Posted on Apr 30, '18

Getting to the Task Manager

  • Shortcut: Shift + Esc, OR
  • Chrome -> Settings -> More Tools -> Task Manager

Understanding Memory Usage Columns in Task Manager

Memory Footprint

The memory footprint represents memory reserved entirely for that process. It is the same value as that in the Commit Size column in Windows Task Manager. The Commit column shows the amount of virtual memory in kilobytes that the operating system has reserved for a process. This number includes the amount of physical memory that is in use as well as any pages that have been saved in the page file.

  • Memory

    Memory is the same value as that in the Memory (Private Working Set) column in Windows Task Manager. Private Working Set of a process refers to the amount of memory that is allocated to the process, is not shareable. In Chrome context, it refers to the native memory, which is used to store DOM nodes. A constantly increasing value for this indicates creation of additional DOM noes.

  • GPU Memory

    It represents the amount of GPU memory being used by the page. The GPU process is a process used only when Chrome is displaying GPU-accelerated content.

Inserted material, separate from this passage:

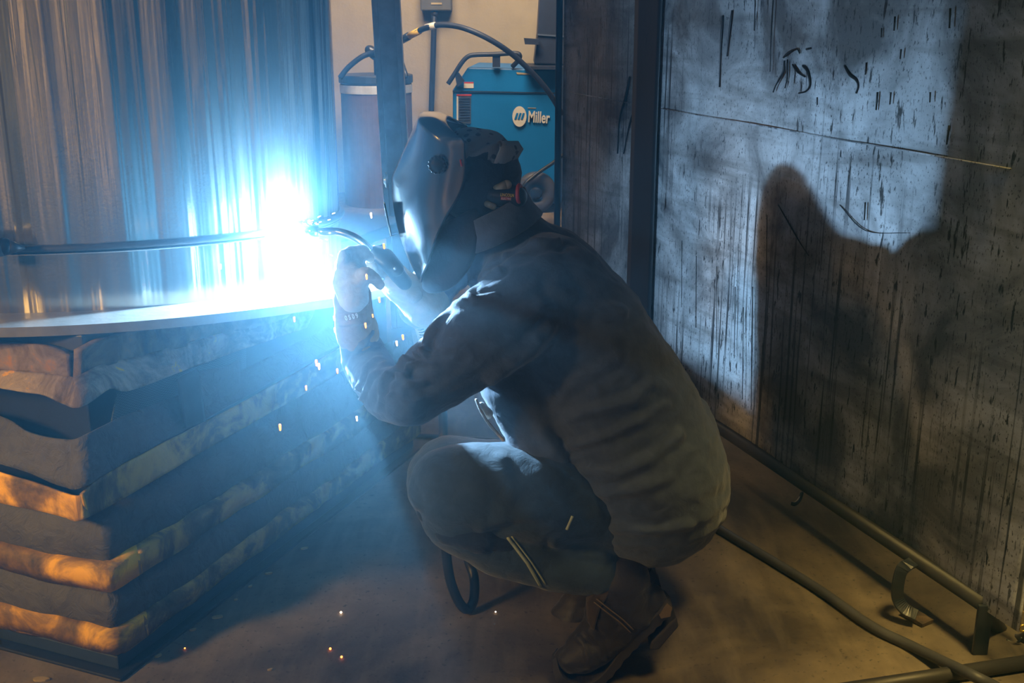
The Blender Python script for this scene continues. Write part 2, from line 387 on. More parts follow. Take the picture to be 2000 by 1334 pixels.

Chrome uses GPU to accelerate web-page rendering, typical HTML, CSS, WebGL, etc.

  • Javascript Memory

    The JavaScript Memory column represents the memory reserved for the JS VM heap. The number in parenthese is represents how much memory the reachable objects on your page are using. So, if the value is x ( y ) imples that ‘y’ is the active memory and (x-y) is memory is unreachable and will be garbage collected. If ‘x’ is increasing, it might signify a memory leak since either new objects are being created, or the existing objects are growing.